In every case, it is important that the probation officer have the age and complete address of your family members. If you are sentenced to a prison term, the BOP refers to the PSR when approving your visitor list, and having this specific information in your report may expedite the visitation process and when you can have visitors. In addition, the probation officer will refer to the information when you are under supervision.  

Character Letters

Prior to your sentencing hearing, you may want to consider asking any person who knows you well to write a character letter on your behalf. A character letter highlights your positive qualities, tells how the person knows you on personal terms, and acknowledges how you have accepted responsibility for your offense. The individuals writing a letter can include family members, friends, teachers, coaches, a leader of the community, church or any cultural group, a colleague, or even a boss. The person who is writing the letter should himself/herself display good character and have a good reputation. Your attorney can offer further guidance as to how the letter should be written, how to address the presiding Judge, and when the letter should be submitted to your attorney.
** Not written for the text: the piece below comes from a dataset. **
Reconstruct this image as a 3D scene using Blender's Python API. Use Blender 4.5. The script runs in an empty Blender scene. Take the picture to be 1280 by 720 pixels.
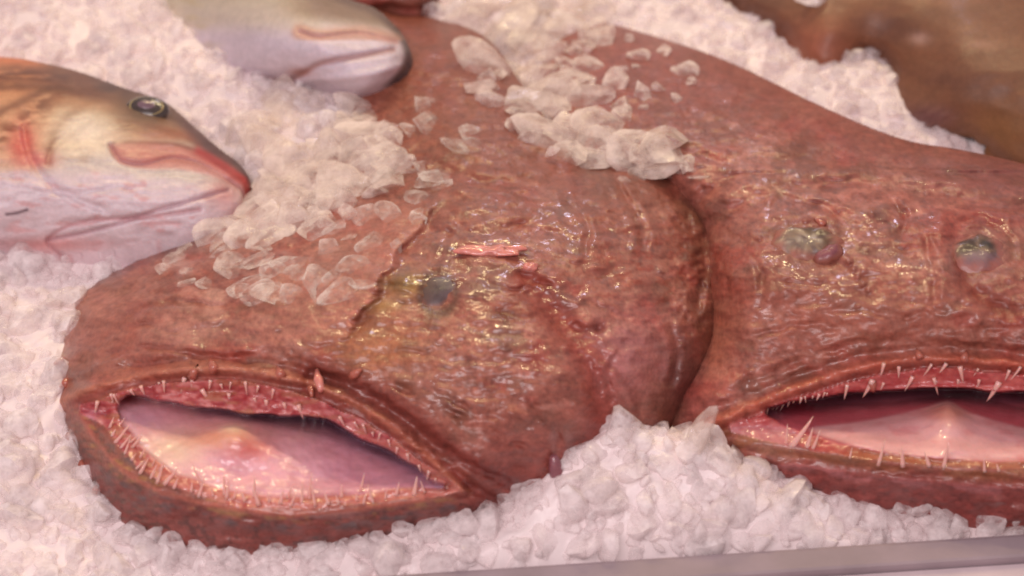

Sentencing:  Family and Friends in Court

The presence of family members, significant others, and friends during your sentencing hearing represent the support system you have and can rely on in the future. Discuss with your attorney who you want to attend your sentencing. Remember, your support system can help influence and motivate you to change your future decisions and actions in a positive way.   

During your sentencing hearing, you and your attorney will have the opportunity to address the Court before the sentence is imposed. Witnesses can also address the Court on your behalf. It is important to be prepared and always speak truthfully to the Judge. Discuss with your attorney what you intend to say, as well as what your witnesses will say during this important Court appearance.